Tu sais que tu veux tellement vivre
Les enfants changent, ils grandissent vite. On sait maintenant que derrière leurs visages fermés et leurs efforts des premiers jours pour ne pas prendre trop de place et ne déranger personne, un tel a désormais un air espiègle, celle ci est un peu insolente, bref, ce sont des enfants. Ils s'ouvrent, font enfin des bêtises, cherchent notre attention et testent toutes nos limites.
Katrina est dorénavant la star de l'école de Tourves, elle interprète la pop de son village comme personne. J'ai appris ce matin que Zlata n'a que huit ans! Elle me rappelle une gamine de Vaulx en Velin qui me faisait péter les plombs aussi jusqu'à ce que je l'engueule un peu trop fort et qu'elle s'accroche à ma taille comme une naufragée à une bouée. Elle ne me lâchait plus, j'avais compris ce jour là que son père était en train de mourir, elle aussi venait de l'est. Zlata a le même profil, une vraie teigne, un sourire immense, une énergie de folie, elle marche sur toutes les lignes qu'on essaie de dessiner en collectivité. Son père est loin, il est bloqué en Ukraine par la loi martiale.
Les femmes qui s'approchent de nous viennent à tous les rendez vous de Denise. Elle a gagné leur confiance et leurs gamines. Elles deviennent amies aussi. ça fait deux jours que Iana nous offre le chocolat chaud ou la camomille à 18h. Nonna, sa fille, a beaucoup changé. Elle a abandonné ses tresses serrées et sa tignasse se balade au vent. Elle est grande et bronzée, s'écorche les genoux et se pend aux balustrades. Du haut de ses quatre ans, elle est hyper douée avec ses mains. Elle vient tous les soirs avec Katrina chercher Denise « Masterclass ? ». C’est l’heure de l’atelier. Yulia et Oksana viennent aux goûters de Iana.
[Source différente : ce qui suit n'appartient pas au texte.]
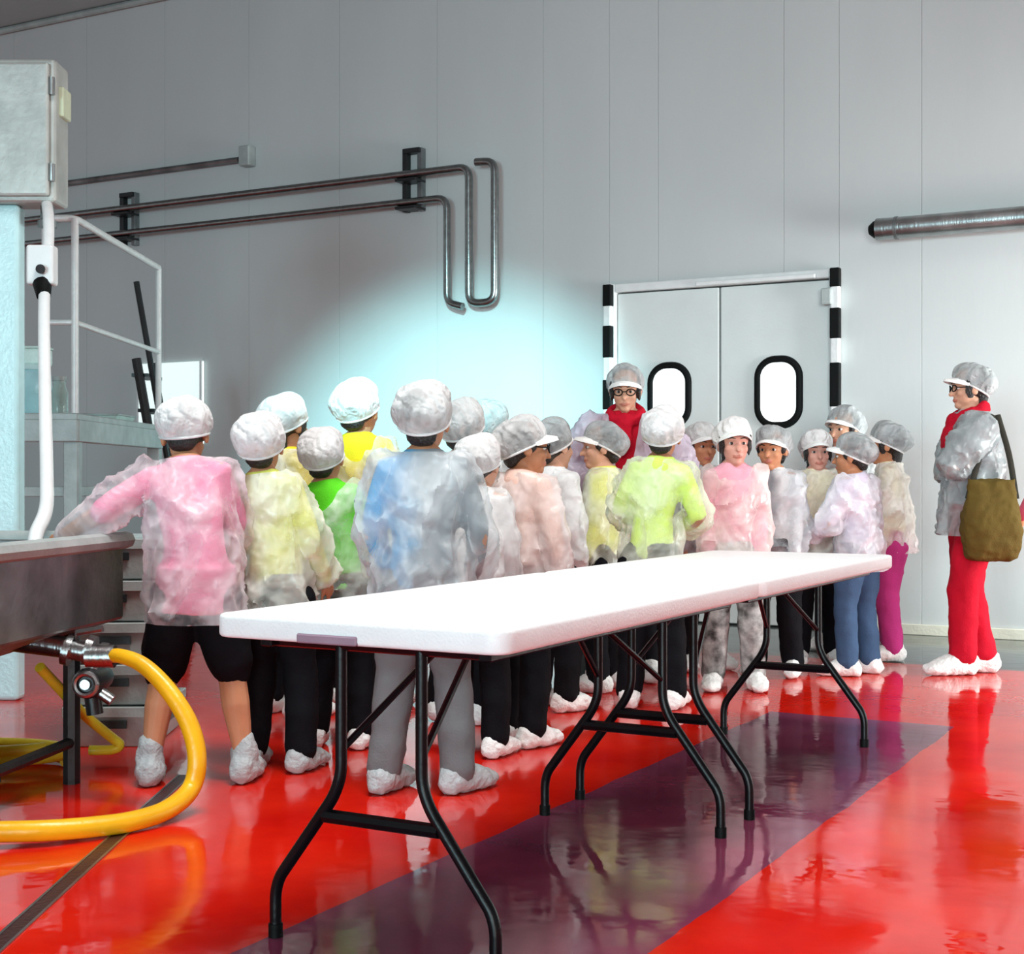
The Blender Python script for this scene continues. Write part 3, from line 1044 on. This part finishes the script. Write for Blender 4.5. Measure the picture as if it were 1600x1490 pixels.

Je crois que nous sommes les premières à leur avoir souhaité la bienvenue. Les yeux se sont agrandis. "Spasiva", ça veut dire "merci". Tout le monde parle russe. Le cercle s'agrandit chaque jour. Grace au traducteur de Google, Denise les fait parler, les écoute, reprend son taf de psy. Joe, Elise et Louis attendent notre feu vert pour faire une grosse daube de sanglier. Pour 50 personnes. Ce sera jeudi prochain.
Piotr adore le karaoké. Avec son vieux survêt, il a amené sa famille hier. Il y avait du Mistral, on pensait n'avoir personne. "-Karaoke?" -"Ok". Ils écrivent en cyrillique leurs chanson sur le smartphone de Denise, on copie colle sur youtube et c'est partit. Les mamies sont venues. Une dame en robe rouge chantait trop bien. Ils adorent les chansons kitsch et les connaissent toutes par cœur. « T’as pas une chanson qui s’appelle : Tu sais que tu veux tellement vivre » ? « Tu danses ? » -« Oui ».
Quand on organise des rendez vous de partage conviviaux, ils ne viennent pas les mains vides. C’est important de pouvoir donner aussi. Lundi dernier, ils étaient quarante. Les hommes sont fiers. Surtout avec les femmes. Il faut dire qu’ils sont minoritaires. Il y en a un qui veut aider Jamel à mettre la piscine en eau « Nous on faisait du business, on a tout perdu », il est venu avec toute sa famille. Chez les Gitans, tout le monde part ou tout le monde reste. Il s’approche de moi en mimant une liasse de billet « Champagne, une bouteille! » « -On vend pas de champagne ». Il est très surpris et acceptera qu’on lui offre un verre de rosé. Volodymir était chef de chantier à Kiev, il nous aidera à faire notre fresque de coquelicots. « Je suis désolé d’être ici » « T’inquiète, demain y’aura la paix, t’es le bienvenu », il sourit comme mon père.
Les petits veulent se faire tatouer, « les dreadlocks ne sont pas très populaires en ukraine », certains veulent aussi des cheveux bleus et roses… Iana est coiffeuse à Kiev. Son mari gère l’administration de leur salon et tient le café. Ils construisent une maison avec son père. Elle a peur de l’avion, mais pour venir à Marseille, il fallait faire sept changements. Elle pensait n’avoir plus peur de rien après être restée 11 jours sous la terre pendant que les russes pilonnaient son quartier, mais comme elle a trouvé des billets à 11euros depuis la Slovaquie, elle a dû prendre son courage à deux mains. C’est comme ça qu’elle est arrivée à Marseille avec Nonna et sa grande.